WHAT YOU NEED TO DO => Reproduce the listing below exactly, beginning with its first line and ending with the line that holds "house(lb, a, b, L"; pictures are not part of the copy.
>>>>>
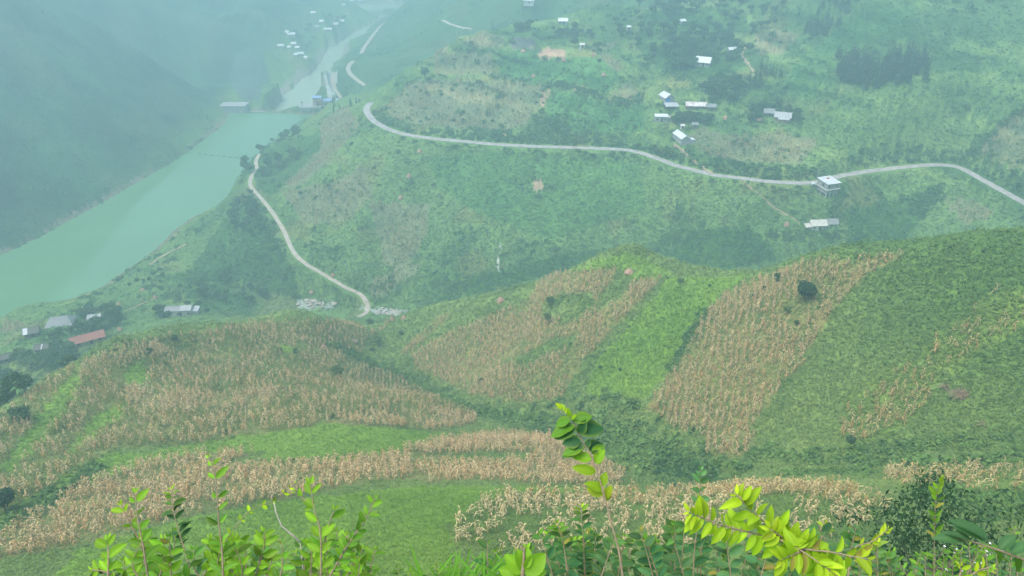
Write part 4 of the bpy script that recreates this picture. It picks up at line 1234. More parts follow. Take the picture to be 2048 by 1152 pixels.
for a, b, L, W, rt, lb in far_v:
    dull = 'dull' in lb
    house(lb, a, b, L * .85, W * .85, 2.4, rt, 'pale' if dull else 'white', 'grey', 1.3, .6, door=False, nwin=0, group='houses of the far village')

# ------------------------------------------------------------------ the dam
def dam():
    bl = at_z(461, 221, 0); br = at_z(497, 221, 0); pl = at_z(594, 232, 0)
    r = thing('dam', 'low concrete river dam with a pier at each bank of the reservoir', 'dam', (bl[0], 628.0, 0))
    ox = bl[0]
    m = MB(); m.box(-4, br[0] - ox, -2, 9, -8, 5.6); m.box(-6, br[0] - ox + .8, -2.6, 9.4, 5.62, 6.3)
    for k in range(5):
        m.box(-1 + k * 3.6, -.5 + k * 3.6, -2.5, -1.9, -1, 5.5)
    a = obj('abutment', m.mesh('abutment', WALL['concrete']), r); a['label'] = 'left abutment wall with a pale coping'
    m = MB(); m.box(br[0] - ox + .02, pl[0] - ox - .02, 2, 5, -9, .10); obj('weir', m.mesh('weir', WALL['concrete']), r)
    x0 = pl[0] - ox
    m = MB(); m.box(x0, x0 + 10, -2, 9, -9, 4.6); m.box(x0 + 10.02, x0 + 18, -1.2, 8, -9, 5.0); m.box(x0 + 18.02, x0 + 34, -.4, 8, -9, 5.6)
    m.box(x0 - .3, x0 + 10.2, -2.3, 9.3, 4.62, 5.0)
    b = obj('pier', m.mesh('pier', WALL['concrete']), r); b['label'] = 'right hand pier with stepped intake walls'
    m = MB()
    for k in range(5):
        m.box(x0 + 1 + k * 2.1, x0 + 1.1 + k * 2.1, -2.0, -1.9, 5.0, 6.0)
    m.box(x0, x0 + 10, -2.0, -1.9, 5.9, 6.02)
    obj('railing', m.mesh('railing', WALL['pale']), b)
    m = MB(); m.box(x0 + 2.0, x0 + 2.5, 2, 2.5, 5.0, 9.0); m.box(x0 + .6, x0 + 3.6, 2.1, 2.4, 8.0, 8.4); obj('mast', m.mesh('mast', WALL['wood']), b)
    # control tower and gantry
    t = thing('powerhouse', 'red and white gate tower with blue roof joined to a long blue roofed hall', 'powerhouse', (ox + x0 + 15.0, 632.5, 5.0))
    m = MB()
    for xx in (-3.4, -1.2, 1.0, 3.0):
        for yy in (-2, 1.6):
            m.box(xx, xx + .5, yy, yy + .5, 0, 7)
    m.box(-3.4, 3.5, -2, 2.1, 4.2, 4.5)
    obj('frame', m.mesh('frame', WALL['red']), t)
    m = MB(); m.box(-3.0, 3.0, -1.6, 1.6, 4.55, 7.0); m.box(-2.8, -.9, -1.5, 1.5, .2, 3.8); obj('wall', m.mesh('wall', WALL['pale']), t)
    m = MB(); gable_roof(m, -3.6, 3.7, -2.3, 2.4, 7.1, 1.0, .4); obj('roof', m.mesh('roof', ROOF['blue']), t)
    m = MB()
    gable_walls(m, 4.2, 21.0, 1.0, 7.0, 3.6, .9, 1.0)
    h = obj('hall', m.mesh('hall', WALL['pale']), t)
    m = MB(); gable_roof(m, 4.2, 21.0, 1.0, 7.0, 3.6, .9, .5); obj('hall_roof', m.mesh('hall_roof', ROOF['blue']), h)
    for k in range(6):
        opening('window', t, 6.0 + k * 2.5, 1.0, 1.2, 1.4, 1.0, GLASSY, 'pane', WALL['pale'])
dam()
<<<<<
EXERCISE SOLUTION =>
Write part 4 of the bpy script that recreates this picture. It picks up at line 1234. More parts follow. Take the picture to be 2048 by 1152 pixels.
for a, b, L, W, rt, lb in far_v:
    dull = 'dull' in lb
    house(lb, a, b, L * .85, W * .85, 2.4, rt, 'pale' if dull else 'white', 'grey', 1.3, .6, door=False, nwin=0, group='houses of the far village')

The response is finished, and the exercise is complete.